The Little Orphan Girl by Sandy Taylor ~ Publication Day 9-24-18 @bookouture @sandytaylorauth

Ireland, 1901: The workhouse gates clanged shut behind us, as me and the mammy walked down the hill towards the town. I was six years old and leaving the only home I had ever known…

When Cissy Ryan’s real mother comes to claim her from the workhouse, it’s not how she imagined. Her family’s tumbledown cottage has ice on the inside of its windows and is in an isolated, poverty-stricken village in the muddy Irish countryside. But when Cissy is allowed to help neighbour Colm Doyle and his horse named Blue on their milk round one morning, Cissy starts to feel as though friendship could get her through anything.

It’s Colm who looks in on Cissy’s grandfather when she starts at the village school, and Colm who tells her to hold her chin high when she interviews for a position at the grand Bretton House. But in the vast mansion with its shining floors and sweeping staircase, it’s Master Peter Bretton who captures Cissy’s heart with his dark curls and easy laugh.

As Cissy blossoms from a skinny orphan into a confident young girl, Colm tells her she’s as good as anyone and she begins to believe anything is possible. But not everyone with a kind smile has a kind heart, and Cissy doesn’t know that further sorrow lies in store for her.

When Cissy finds herself desperate, alone, and faced with a devastating choice, can she find the strength to survive?

Sandy Taylor has done an outstanding job taking you back to 1901 on the Irish countryside. Being a young orphan girl then meant that Cissy had a temporary feeling of belonging. First in the workhouse where she made a friend and then in Mammy and Granddaddy’s cottage where she met Colm.

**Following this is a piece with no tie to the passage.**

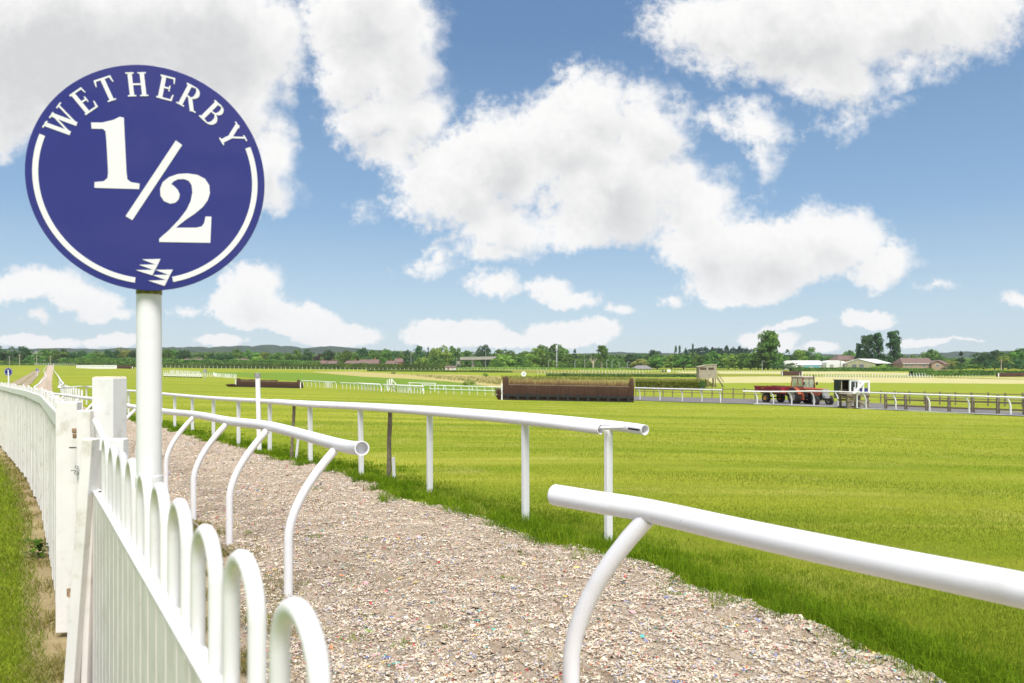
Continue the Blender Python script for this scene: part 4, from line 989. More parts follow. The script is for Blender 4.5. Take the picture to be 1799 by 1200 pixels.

Sandy Taylor painted a vivid picture of a young, lost girl who so badly wanted to feel like she belonged and felt loved. She adored Colm and learned to love Mammy and Grandaddy and eventually attended school, got a job and began feeling her life had purpose. Until she began working at the Bretton house.

From there, Cissy’s life changed and she began feeling like she lost hope as she harbored a secret. After moving to the convent and then returning home, Mammy knows that Cissy hid something for all those months. She is determined to help Cissy get back what is hers. But is it too late? What’s been lost has been long gone!

I highly recommend this historical fiction account of what life may have been like for a poor orphan girl living on the Irish countryside in the early 1900’s and how her strength and determination might have just been the key to her happiness!

Sandy Taylor grew up on a council estate near Brighton.

There were no books in the house, so Sandy’s love of the written word was

nurtured in the little local library.

Leaving school at fifteen, Sandy worked in a series of factories before landing a job at Butlins in Minehead.

This career change led her to becoming a singer, a stand-up comic and eventually a playwright and novelist.